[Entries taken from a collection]
═══

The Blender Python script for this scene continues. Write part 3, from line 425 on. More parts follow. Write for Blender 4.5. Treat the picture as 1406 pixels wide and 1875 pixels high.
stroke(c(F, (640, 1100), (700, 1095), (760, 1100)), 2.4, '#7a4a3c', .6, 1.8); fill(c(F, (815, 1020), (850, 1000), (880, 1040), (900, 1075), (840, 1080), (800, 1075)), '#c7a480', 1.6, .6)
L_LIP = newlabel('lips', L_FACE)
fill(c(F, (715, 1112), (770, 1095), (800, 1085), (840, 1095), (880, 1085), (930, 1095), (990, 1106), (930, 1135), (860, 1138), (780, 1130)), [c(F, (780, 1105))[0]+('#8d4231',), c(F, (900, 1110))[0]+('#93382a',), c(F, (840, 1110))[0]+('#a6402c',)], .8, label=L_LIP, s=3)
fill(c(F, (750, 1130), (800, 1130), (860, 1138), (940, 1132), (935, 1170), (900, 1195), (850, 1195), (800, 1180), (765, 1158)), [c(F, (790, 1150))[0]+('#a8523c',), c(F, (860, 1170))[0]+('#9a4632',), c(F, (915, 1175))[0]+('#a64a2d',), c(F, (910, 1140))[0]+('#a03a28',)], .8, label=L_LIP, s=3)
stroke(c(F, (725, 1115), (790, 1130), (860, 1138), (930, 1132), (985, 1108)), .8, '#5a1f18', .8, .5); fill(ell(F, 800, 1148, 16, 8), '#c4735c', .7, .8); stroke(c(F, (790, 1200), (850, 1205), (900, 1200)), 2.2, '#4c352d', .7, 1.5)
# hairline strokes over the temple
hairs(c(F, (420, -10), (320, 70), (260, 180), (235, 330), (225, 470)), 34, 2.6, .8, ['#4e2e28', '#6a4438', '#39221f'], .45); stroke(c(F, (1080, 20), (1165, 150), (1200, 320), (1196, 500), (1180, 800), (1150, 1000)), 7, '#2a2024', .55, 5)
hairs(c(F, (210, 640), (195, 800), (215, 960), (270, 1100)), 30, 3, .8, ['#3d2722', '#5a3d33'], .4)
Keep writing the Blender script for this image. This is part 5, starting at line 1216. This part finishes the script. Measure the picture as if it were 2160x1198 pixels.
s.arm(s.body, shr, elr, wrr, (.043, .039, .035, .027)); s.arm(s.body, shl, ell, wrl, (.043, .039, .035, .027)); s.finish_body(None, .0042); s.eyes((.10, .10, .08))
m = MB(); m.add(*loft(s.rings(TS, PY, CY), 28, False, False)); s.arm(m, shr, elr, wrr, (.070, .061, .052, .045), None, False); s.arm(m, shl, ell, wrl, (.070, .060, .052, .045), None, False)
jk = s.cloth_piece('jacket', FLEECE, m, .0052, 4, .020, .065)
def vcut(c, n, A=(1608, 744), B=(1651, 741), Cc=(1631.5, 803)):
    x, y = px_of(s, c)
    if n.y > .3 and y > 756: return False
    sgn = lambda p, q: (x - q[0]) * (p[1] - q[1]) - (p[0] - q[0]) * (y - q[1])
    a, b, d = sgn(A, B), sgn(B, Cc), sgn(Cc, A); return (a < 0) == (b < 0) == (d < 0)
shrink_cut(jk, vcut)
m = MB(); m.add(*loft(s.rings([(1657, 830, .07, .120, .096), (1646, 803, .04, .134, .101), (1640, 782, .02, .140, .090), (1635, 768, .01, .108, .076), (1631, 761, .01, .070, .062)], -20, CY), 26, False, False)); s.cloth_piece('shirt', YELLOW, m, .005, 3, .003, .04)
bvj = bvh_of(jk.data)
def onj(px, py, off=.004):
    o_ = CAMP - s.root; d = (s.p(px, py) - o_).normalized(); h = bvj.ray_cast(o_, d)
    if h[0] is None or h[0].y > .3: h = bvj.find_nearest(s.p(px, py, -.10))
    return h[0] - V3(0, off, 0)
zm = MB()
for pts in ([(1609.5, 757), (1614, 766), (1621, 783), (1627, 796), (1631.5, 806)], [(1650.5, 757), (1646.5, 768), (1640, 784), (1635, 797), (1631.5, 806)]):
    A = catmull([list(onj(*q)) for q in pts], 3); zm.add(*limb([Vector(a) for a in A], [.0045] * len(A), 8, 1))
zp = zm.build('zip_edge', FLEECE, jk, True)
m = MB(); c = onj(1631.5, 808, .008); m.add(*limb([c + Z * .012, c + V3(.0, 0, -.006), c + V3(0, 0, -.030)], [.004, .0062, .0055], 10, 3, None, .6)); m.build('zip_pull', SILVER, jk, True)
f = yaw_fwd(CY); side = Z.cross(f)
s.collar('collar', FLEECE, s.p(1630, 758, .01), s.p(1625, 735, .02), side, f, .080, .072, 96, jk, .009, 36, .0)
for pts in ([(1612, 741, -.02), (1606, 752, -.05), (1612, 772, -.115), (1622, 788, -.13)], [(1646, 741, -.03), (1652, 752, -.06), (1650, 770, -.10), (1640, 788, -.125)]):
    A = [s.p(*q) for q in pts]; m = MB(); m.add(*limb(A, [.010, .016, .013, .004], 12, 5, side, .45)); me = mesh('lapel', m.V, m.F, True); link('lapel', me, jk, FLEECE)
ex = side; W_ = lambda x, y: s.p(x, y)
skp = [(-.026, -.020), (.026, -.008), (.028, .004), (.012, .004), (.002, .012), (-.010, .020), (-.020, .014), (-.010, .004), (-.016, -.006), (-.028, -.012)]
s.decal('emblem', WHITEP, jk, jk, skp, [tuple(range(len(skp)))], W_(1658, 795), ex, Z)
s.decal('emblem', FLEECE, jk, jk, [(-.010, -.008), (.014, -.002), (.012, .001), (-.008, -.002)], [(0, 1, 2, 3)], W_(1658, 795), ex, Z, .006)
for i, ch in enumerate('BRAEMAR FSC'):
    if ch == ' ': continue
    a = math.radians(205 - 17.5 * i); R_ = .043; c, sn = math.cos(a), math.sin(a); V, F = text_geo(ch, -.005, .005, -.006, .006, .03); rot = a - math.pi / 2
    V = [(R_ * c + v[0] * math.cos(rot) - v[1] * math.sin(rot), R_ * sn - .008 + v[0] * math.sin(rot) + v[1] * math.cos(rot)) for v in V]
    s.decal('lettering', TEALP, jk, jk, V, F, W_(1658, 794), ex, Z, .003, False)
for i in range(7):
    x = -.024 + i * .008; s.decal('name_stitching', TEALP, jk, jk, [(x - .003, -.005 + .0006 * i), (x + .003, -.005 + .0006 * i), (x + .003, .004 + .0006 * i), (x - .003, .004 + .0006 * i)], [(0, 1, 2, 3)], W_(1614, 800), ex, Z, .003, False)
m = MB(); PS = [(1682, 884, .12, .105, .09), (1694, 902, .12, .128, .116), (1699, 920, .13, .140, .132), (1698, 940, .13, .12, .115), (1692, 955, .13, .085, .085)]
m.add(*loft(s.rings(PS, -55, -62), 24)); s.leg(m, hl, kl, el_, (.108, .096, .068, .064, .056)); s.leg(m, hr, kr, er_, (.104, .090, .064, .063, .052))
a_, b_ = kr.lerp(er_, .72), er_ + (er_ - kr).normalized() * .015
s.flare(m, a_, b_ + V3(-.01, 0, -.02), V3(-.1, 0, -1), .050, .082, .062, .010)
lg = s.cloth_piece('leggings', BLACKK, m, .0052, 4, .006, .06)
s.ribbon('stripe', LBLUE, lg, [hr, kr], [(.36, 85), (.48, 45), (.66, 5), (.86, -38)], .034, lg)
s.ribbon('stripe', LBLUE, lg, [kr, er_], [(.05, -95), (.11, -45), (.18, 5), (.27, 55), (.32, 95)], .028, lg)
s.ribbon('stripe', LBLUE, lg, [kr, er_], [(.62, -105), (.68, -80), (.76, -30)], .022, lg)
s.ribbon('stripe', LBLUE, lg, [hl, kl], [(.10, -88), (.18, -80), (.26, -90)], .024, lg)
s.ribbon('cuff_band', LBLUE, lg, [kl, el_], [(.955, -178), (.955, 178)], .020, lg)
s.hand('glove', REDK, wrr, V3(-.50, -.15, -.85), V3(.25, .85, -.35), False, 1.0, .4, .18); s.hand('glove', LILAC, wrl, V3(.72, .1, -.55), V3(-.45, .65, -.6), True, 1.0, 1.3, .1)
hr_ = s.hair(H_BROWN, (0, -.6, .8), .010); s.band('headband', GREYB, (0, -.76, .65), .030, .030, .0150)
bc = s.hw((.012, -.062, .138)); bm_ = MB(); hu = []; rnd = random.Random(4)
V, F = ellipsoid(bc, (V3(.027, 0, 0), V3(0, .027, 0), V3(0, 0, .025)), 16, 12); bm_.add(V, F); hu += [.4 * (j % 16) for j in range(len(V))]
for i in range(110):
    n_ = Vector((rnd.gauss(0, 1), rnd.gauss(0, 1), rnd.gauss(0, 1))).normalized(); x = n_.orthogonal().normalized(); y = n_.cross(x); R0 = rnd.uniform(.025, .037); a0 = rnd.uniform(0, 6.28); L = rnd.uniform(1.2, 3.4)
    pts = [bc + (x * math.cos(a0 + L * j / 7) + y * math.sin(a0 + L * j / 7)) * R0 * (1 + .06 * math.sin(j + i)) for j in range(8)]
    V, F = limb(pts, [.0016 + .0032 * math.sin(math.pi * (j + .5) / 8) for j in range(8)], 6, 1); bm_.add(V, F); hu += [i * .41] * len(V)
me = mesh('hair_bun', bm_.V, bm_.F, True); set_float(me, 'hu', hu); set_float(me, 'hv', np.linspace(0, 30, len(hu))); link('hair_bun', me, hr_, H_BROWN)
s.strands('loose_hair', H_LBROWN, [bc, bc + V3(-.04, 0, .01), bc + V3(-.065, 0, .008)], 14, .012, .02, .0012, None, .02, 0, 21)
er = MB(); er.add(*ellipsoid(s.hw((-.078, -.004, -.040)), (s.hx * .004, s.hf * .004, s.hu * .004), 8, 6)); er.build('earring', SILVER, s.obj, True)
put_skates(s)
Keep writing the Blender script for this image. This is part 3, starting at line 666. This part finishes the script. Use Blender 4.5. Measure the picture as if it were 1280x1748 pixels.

═══

Goal – Go through the material line by line. Show each line that contains the string "were".

Reply to the exercise –
Keep writing the Blender script for this image. This is part 5, starting at line 1216. This part finishes the script. Measure the picture as if it were 2160x1198 pixels.
Keep writing the Blender script for this image. This is part 3, starting at line 666. This part finishes the script. Use Blender 4.5. Measure the picture as if it were 1280x1748 pixels.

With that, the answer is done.